Although she finds old emblems and badges fascinating, Matkin seems attracted to history in general. Her pen and pencil portraits of personalities like Clark Gable, Jean Harlow, John Dillinger, and Marilyn Monroe provide evidence of this attraction.

Completed in December 2018, this 16x20 of an Imperial insignia is done in oil. Matkin is especially proud of the way the rust patina turned out in the reproduction of a friend's car.

"Sure, I like the gear head paintings, but I also like the concentration that comes while capturing a human image-the shading and detail. To do portraits, I mostly work with pen and ink, while with the gear head paintings, I work in oil and ink," Matkin stated.

Anyone who may wish to commission a piece of artwork should inquire with Matkin, who is open to the idea of creating for others.
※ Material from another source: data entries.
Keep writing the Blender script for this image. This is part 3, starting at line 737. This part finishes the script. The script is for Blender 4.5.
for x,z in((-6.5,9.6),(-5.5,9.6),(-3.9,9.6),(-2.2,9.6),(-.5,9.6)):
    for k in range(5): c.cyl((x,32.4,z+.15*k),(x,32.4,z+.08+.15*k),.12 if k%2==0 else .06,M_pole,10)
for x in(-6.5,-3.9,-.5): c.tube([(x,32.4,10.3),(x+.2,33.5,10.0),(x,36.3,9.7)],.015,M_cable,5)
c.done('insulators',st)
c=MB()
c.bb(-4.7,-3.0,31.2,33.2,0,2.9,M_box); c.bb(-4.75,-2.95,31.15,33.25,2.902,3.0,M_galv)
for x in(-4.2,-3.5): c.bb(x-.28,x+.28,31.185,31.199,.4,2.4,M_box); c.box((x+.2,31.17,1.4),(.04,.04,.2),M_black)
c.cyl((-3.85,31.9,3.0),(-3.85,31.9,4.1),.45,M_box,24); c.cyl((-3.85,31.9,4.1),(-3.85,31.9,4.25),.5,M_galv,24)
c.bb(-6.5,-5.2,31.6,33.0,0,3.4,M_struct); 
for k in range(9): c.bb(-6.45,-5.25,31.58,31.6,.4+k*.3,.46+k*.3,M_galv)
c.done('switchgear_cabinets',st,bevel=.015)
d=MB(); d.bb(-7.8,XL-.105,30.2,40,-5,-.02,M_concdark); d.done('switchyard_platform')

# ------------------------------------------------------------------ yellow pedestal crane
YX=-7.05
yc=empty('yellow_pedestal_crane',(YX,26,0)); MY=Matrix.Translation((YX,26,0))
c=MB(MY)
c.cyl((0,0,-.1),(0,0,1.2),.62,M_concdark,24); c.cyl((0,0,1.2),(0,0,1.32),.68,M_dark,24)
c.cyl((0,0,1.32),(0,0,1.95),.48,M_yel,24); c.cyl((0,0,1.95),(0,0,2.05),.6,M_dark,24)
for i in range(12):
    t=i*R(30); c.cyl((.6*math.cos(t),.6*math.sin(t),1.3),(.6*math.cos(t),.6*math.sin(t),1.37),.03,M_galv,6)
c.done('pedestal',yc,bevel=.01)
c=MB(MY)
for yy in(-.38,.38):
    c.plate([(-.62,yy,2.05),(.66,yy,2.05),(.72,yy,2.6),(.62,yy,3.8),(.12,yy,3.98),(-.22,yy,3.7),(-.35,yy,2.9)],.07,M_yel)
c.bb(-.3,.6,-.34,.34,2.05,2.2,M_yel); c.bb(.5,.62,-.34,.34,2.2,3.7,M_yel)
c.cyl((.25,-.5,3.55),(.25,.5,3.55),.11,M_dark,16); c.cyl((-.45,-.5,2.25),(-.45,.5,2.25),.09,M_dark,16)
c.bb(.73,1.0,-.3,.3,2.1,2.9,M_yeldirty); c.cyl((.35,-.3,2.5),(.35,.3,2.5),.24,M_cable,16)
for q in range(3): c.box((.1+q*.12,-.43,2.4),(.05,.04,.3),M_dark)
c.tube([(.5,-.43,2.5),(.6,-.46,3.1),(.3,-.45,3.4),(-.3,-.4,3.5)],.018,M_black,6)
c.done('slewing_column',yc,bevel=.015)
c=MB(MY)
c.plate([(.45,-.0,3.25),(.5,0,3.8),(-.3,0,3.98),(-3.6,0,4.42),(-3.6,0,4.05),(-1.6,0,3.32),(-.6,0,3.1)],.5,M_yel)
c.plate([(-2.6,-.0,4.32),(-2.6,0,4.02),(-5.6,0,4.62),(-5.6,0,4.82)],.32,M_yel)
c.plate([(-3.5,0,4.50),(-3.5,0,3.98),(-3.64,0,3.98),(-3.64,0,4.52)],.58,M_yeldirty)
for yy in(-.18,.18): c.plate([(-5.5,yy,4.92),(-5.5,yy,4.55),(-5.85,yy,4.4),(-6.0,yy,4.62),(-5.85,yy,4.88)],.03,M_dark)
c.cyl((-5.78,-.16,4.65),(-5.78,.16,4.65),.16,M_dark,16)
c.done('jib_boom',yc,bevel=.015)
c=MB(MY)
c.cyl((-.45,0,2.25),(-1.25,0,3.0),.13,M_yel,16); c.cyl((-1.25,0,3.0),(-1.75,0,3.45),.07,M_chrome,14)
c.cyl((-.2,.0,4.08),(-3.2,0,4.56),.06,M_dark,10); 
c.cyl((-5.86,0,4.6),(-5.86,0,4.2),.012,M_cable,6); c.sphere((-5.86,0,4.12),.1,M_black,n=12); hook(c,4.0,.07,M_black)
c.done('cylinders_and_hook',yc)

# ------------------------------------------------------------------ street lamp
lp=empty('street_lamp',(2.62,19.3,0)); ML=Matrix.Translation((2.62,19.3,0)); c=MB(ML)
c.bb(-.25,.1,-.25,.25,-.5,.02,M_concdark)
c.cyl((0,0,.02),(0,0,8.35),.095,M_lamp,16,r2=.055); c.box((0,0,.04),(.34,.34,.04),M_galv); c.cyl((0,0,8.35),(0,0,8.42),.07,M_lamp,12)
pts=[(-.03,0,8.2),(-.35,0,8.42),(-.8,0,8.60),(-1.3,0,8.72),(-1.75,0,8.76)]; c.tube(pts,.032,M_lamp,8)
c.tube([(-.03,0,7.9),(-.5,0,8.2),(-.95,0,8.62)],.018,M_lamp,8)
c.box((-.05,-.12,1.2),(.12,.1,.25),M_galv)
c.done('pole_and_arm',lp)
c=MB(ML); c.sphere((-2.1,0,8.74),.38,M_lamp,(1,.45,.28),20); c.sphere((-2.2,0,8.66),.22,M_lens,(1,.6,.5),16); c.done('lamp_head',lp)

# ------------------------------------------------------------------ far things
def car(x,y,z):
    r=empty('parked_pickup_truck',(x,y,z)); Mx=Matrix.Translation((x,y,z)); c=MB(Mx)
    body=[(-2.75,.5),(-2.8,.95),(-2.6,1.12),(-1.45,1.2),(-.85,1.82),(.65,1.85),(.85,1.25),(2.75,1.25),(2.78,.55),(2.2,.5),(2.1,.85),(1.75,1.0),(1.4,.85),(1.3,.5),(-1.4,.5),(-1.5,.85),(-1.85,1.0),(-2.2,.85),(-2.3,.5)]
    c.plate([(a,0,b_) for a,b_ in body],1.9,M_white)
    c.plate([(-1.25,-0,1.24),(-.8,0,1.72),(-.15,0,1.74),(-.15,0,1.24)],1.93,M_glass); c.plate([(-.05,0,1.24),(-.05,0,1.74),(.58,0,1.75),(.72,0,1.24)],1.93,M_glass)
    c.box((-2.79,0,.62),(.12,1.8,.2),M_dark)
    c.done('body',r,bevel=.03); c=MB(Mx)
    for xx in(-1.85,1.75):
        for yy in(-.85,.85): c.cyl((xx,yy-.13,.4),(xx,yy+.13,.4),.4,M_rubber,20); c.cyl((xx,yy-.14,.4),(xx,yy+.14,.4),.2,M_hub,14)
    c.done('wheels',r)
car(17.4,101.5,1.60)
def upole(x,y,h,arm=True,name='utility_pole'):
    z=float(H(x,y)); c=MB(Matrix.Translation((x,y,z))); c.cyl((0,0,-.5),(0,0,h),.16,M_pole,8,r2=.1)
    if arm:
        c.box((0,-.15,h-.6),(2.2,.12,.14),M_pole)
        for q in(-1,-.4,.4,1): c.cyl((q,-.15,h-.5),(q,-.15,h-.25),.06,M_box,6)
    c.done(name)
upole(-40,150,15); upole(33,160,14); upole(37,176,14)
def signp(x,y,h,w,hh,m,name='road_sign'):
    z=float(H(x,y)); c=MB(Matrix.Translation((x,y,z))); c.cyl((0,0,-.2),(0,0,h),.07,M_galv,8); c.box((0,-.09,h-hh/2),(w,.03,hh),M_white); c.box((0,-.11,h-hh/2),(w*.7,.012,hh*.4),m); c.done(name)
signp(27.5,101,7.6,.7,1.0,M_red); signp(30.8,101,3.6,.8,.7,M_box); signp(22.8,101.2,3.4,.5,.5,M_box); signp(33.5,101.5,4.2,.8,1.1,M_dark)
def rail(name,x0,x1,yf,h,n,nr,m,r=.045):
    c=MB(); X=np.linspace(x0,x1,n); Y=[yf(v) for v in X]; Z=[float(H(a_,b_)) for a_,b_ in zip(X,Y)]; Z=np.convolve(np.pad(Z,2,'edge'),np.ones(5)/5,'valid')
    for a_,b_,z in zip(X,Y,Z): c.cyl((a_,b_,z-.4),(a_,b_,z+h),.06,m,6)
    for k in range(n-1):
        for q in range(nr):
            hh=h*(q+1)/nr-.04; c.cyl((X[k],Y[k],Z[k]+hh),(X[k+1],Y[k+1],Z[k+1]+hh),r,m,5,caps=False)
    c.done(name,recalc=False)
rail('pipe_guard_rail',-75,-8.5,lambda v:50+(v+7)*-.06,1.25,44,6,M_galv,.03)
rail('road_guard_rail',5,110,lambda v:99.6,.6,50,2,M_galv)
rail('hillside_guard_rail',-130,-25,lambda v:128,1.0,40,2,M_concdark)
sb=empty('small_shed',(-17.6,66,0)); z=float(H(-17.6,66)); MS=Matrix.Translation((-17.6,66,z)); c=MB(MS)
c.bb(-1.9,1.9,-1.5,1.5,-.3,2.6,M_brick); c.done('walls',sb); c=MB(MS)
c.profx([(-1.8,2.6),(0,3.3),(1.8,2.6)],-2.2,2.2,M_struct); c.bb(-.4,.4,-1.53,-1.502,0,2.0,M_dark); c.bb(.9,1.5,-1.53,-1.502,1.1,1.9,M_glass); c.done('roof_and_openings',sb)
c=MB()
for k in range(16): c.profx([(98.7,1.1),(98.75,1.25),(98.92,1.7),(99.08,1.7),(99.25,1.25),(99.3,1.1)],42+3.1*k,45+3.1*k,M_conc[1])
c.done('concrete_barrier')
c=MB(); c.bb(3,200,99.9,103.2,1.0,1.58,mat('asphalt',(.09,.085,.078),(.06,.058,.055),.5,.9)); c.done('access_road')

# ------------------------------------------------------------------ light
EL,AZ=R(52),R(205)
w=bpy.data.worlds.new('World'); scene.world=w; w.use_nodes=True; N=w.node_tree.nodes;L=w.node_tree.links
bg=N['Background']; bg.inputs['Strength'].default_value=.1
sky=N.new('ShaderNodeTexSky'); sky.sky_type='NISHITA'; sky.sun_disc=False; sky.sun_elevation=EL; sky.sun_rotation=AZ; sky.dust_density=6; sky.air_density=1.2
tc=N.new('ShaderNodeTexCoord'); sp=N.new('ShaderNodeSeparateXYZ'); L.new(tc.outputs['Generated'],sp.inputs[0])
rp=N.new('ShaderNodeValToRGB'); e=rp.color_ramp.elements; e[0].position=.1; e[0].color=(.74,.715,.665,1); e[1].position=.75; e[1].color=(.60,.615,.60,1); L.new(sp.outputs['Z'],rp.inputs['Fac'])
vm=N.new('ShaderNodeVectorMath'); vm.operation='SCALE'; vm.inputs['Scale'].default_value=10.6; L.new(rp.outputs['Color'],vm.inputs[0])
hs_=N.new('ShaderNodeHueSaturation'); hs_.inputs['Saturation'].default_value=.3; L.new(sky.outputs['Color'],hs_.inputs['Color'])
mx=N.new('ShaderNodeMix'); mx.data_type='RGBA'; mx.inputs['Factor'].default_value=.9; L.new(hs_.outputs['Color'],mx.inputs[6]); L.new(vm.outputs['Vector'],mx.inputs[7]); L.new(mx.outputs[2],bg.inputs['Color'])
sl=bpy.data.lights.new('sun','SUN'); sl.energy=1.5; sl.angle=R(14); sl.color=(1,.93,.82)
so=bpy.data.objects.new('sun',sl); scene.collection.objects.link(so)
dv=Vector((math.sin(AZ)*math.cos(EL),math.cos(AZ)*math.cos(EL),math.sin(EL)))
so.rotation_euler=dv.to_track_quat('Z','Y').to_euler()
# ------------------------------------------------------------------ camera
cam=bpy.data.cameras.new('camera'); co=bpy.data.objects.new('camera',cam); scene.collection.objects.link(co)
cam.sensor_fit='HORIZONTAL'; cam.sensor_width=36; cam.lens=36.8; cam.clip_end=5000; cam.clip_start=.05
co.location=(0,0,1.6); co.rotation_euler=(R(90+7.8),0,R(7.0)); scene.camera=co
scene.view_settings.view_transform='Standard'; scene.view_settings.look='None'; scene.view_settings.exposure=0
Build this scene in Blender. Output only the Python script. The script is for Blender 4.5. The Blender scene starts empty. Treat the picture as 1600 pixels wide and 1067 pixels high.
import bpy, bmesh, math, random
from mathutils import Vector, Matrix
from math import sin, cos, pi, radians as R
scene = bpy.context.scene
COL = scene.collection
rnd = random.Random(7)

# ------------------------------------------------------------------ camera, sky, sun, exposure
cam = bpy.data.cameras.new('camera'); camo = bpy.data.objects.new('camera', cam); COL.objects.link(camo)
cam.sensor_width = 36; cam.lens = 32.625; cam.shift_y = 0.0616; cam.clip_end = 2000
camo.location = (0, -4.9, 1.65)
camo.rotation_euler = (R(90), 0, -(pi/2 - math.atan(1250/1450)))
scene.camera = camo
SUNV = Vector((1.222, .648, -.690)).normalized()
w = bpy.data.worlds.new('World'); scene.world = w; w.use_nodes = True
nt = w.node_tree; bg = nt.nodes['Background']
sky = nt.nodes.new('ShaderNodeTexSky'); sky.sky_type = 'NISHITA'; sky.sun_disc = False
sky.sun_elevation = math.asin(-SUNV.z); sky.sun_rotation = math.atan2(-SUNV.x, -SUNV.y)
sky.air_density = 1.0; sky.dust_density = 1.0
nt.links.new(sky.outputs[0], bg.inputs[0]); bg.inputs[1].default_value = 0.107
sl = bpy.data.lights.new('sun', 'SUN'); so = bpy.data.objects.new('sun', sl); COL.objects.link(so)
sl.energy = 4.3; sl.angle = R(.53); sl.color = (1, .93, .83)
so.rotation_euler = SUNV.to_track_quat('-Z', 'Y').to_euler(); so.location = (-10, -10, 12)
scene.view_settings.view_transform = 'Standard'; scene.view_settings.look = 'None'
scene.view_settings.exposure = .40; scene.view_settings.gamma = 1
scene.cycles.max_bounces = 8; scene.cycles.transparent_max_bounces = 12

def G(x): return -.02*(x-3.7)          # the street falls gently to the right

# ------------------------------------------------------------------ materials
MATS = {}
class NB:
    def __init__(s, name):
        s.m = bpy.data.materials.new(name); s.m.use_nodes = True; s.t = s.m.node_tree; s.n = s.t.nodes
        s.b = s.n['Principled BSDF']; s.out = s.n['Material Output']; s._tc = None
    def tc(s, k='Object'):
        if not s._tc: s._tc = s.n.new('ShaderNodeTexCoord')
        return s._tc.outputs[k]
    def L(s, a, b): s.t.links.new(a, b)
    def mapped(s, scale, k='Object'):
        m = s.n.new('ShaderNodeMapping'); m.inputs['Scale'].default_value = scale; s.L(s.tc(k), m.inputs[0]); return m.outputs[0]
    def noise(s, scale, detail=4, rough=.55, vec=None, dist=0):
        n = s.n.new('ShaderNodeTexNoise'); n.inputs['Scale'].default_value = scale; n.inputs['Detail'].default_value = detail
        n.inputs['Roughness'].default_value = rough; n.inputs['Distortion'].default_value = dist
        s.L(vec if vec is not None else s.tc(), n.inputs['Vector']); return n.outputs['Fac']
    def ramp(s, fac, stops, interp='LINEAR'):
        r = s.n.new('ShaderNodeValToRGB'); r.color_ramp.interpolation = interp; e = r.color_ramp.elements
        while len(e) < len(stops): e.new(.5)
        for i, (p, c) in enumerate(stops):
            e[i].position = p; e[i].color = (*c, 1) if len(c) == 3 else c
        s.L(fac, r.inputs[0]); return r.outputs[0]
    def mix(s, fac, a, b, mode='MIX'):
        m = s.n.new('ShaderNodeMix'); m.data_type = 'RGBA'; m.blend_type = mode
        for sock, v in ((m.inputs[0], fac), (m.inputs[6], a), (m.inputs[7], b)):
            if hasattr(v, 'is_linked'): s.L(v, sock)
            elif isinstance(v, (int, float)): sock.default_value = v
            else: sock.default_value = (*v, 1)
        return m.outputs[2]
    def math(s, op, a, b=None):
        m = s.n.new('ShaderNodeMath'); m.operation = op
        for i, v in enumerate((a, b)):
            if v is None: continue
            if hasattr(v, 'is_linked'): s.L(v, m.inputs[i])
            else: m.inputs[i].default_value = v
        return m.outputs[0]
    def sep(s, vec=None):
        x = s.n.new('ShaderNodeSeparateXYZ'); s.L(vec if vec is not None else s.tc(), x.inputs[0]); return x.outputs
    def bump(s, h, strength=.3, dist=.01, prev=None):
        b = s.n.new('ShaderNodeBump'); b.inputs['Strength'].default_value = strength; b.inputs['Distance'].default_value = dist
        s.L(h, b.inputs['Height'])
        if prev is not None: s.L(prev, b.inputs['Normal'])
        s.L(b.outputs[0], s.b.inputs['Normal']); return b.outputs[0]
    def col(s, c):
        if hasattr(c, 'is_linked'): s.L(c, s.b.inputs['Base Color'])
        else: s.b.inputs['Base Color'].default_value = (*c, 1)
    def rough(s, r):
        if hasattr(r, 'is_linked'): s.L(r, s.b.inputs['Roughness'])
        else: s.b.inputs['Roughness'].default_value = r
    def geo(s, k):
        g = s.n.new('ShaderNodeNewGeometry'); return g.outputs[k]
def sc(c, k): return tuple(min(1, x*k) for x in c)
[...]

She can be reached at 945-2200.

When asked what advice she might share with future artists, Matkin responded: "I guess I would say, don't be afraid to try different mediums like oil, watercolor, pastels, pencil, or photography. You never know what you are proficient in, and you might surprise yourself."

These days, Matkin enjoys the surprises of motherhood and watching her daughter Harper draw detailed pictures. Maybe there is some truth in the idea of a child following in the footsteps of a parent.